Pogoń Szczecin zagra o górna ósemkę w Warszawie
Tylko zwycięstwo w Warszawie nad Legią da Pogoni Szczecin sto procent pewności na grę w górnej ósemce piłkarskiej ekstraklasy po podziale ligi. Każdy inny wynik oznaczał będzie konieczność śledzenia wyników innych drużyn.
Szczecinianie mogli sobie zapewnić górną ósemkę przed tygodniem, gdyby wygrali mecz z Arką Gdynia. Byli murowanym faworytem konfrontacji na własnym boisku. Nie dość, że Arka wiosną należy do grona najsłabiej punktujących w lidze, to jeszcze w historii pojedynków z Pogonią przez 12 lat nie zdobyła punktu. Tymczasem w 29. kolejce ekstraklasy, to szczecinianie przez większość drugiej połowy musieli gonić wynik i dopiero na trzy minuty przed końcem zdołali wyrwać rywalom punkt.

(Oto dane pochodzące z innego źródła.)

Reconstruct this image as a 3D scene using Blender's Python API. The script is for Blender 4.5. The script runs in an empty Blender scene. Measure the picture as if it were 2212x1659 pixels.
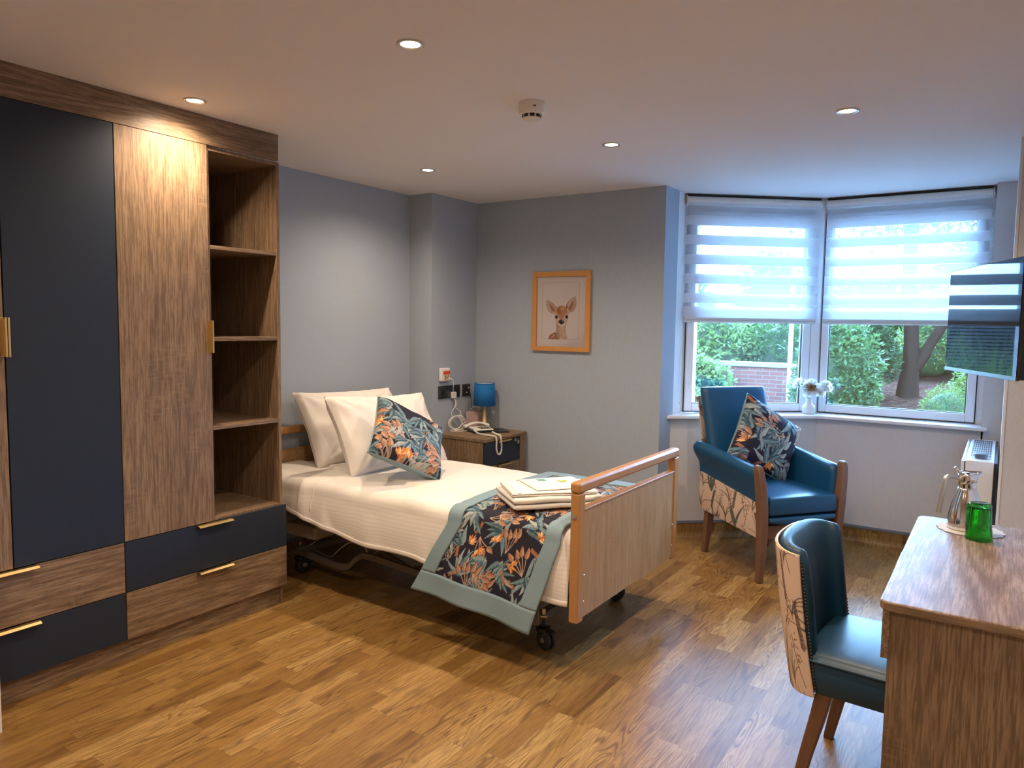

- Tak się prezentując nie zasłużyliśmy na zwycięstwo – grzmiał trener szczecinian Kosta Runjaic tuż po meczu, a dzień później zamilkł i to samo nakazał zawodnikom.
To już nie pierwszy raz, gdy niemiecki szkoleniowiec przed ważnym meczem zarządził medialną ciszę. - Wszystko, co mamy do powiedzenia powinniśmy pokazać na boisku – zwykł mawiać w takich przypadkach.
Trudno się dziwić Ronjaicowi, że w takiej chwili chce, by jego podopieczni skupili się jedynie na meczu z kolejnym rywalem. Jednak w przeszłości cisza medialna raczej nie skutkowała dobrymi wynikami. Trudno liczyć na sukces także w Warszawie. Wprawdzie Legia nie prezentuje wybitnej formy, choć po odejściu Ricardo Sa Pinto wygrała dwa mecze, ale w stolicy "Portowcy" nie wygrali od wielu lat.
- Jesteśmy w grze i wszystko jest w naszych rękach. Legia jest jednym z najlepszych zespołów w lidze, ale my jesteśmy na tyle mocni, że nie będziemy rozdawać prezentów - przekonywał Niemiec po remisie z Arką.
Co jeśli nie zwycięstwo w Warszawie? Przede wszystkim urządzają "Portowców" porażki Wisły Kraków i Lecha Poznań. Bo trudno spodziewać się, by stratę trzech punktów i bilansu bramkowego gorszego o dziewięć trafień do szczecinian odrobiła Korona Kielce.
Przy Łazienkowskiej Runjaic będzie miał do dyspozycji niemal pełną kadrę zawodników. Po pauzie za kartki wraca do ataku Adam Buksa. Wcześniej kary odpokutowali także Kamil Drygas i Zvonimir Kożulj. Jedyne poważne osłabienie, to brak w obronie Sebastiana Walukiewicza, który prawdopodobnie już do końca sezonu nie zagra w barwach Pogoni, a latem przeniesie się do włoskiego Cagliari Calcio.